The latter norm for GCV was finalised by CERC, based on a report on power plants’ operational efficiency given by the Central Electricity Authority (CEA) in January. The report said, “difference between the as-received GCV as against as-fired GCV would be very marginal and would be solely on account of marginal loss of heat during the coal storage.” APP, however, does not agree.
Another source of conflict is the tightening of Station Heat Rate (SHR) norms in the new regulations. SHR measures the efficiency of a power plant in converting the chemical energy of coal into electrical energy. A higher SHR signifies low efficiency. In the new regulations, CERC pulled down the normative SHR from 2,500 Kcal per unit to 2,450 Kcal per unit. The reduction was based on Central Electricity Authority recommendations, which considered Plant Load Factor (PLF) data.

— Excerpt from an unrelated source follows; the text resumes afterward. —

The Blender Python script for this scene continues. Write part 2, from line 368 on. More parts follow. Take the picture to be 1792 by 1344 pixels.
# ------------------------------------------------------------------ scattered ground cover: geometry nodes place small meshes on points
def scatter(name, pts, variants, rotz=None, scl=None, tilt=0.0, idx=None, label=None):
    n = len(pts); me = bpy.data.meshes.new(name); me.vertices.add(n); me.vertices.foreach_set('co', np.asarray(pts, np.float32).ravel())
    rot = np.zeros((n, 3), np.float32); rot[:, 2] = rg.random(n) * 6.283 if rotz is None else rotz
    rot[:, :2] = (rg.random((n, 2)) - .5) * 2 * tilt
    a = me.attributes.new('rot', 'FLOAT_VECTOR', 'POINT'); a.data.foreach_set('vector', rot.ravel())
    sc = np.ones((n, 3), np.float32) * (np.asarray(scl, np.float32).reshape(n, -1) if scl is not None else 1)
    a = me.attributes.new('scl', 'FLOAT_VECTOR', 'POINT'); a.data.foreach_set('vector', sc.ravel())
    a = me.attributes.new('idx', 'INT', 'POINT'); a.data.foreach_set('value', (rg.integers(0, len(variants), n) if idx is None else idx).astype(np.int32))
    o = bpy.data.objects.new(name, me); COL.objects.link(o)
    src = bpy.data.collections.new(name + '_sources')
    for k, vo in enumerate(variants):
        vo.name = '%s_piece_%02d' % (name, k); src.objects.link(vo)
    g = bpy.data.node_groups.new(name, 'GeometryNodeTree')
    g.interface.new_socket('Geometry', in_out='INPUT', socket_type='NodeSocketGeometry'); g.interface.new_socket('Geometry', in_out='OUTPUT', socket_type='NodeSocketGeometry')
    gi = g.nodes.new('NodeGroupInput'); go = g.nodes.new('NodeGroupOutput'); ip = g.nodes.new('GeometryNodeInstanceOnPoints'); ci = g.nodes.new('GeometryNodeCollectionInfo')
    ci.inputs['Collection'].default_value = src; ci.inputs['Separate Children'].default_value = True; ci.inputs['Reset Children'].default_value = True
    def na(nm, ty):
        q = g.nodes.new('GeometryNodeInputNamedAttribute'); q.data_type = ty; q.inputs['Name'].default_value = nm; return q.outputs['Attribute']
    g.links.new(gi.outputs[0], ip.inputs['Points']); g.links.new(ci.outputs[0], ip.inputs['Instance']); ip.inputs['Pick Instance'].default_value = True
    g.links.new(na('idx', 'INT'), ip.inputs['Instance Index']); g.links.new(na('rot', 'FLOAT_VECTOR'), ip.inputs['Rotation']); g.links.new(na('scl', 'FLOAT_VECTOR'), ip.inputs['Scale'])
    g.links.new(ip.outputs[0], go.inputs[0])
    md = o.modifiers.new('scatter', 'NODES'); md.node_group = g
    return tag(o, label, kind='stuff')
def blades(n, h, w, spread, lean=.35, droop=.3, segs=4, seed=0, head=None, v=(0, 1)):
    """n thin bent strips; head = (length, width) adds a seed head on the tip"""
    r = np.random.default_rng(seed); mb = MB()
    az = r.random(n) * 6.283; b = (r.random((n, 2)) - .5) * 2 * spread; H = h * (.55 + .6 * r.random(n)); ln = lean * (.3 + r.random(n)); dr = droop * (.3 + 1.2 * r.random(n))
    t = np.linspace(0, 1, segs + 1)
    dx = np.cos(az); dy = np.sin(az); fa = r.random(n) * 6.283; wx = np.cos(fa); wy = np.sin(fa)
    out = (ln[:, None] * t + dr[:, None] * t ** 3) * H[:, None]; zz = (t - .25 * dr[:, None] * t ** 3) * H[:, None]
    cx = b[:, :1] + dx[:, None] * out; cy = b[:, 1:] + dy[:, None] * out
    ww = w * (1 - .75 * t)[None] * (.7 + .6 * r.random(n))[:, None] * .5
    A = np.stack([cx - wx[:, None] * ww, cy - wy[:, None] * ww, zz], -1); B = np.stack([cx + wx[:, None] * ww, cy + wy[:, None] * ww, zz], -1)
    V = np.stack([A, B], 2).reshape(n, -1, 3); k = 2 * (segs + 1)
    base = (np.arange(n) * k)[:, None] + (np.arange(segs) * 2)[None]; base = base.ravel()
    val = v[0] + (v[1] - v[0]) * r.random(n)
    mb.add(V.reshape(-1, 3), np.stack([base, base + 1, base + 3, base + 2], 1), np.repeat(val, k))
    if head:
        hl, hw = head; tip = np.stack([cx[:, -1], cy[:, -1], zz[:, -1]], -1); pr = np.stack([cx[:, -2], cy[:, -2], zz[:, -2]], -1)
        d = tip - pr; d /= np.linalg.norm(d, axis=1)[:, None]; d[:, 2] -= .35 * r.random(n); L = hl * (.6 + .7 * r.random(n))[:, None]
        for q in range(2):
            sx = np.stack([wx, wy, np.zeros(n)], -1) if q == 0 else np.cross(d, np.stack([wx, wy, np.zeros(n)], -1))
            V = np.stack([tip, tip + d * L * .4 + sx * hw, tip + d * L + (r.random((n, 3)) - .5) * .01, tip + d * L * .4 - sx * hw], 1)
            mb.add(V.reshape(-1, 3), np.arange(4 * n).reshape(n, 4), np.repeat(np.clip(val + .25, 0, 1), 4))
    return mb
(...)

A third bone of contention is regarding Auxiliary Consumption (AC), the amount of power used to run a power plant, inversely linked to PLF. In the new norms, CERC has removed the power supplied to housing colonies of power plant staff from the definition of AC. Such colonies form part of AC in the Electricity Act. The regulator has also cut the normative AC from the exiting six per cent to 5.25 per cent, based on past data of higher PLF.
The industry is also contesting the regulator’s move to link incentive payment to PLF, which measures actual generation, as against Plant Availability Factor, which measures the ability of a plant to generate. Under the new norms, generators stand to lose when distribution companies renege on committed supply, is the complaint.